Sports stadiums can't solve social ills. But they can serve as anchors for retail, entertainment, office and residential development that boosts a city's tax base, enlivens its streets and thereby lifts all, or at least many, boats.
In Cleveland, it doesn't seem to have worked. Jacobs Field is a terrific place to watch a ballgame. But walk two blocks, and there is little evidence of improvements attributable to the stadium. The homeless rule downtown at night and on weekend days. Cleveland has big office buildings, and the Rock and Roll Hall of Fame is a great tourist attraction. But there's nothing like the retail and entertainment neighborhood planned to rise near the D.C. stadium.
Similarly, Cincinnati's new Great American Ball Park, although a pleasant place to watch a game, did not spark a turnaround. There's a spectacular new museum next door about the Underground Railroad, but it and the stadium are divided from downtown by a moat in the form of an interstate highway.
Comerica Park in Detroit is perhaps the best of the new class of stadiums, but except for a couple of bars hard by the ballpark, there's little evidence of economic spillover.
In contrast, the District looks smart to have focused on building residential communities downtown, creating a density of pedestrian activity vastly beyond what these other cities have, even after they built their stadiums.

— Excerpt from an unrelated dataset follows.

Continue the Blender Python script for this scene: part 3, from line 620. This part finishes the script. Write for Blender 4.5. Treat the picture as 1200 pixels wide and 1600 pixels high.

There is no guarantee that the D.C. experiment with baseball will work. Yes, developers are pumping big money into the ballpark neighborhood in Southeast, and the plans look great. But the ultimate test will be whether people go; declining attendance at RFK over the Nationals' first three years is a warning signal. That said, a new ballpark will draw large crowds to at least check out the scene.
Other cities plopped stadiums downtown and hoped for the best. For Washington to do better, it must make certain that developers provide amenities to make the new neighborhood worth visiting and that team owners do their part to make going to a game an experience worth repeating.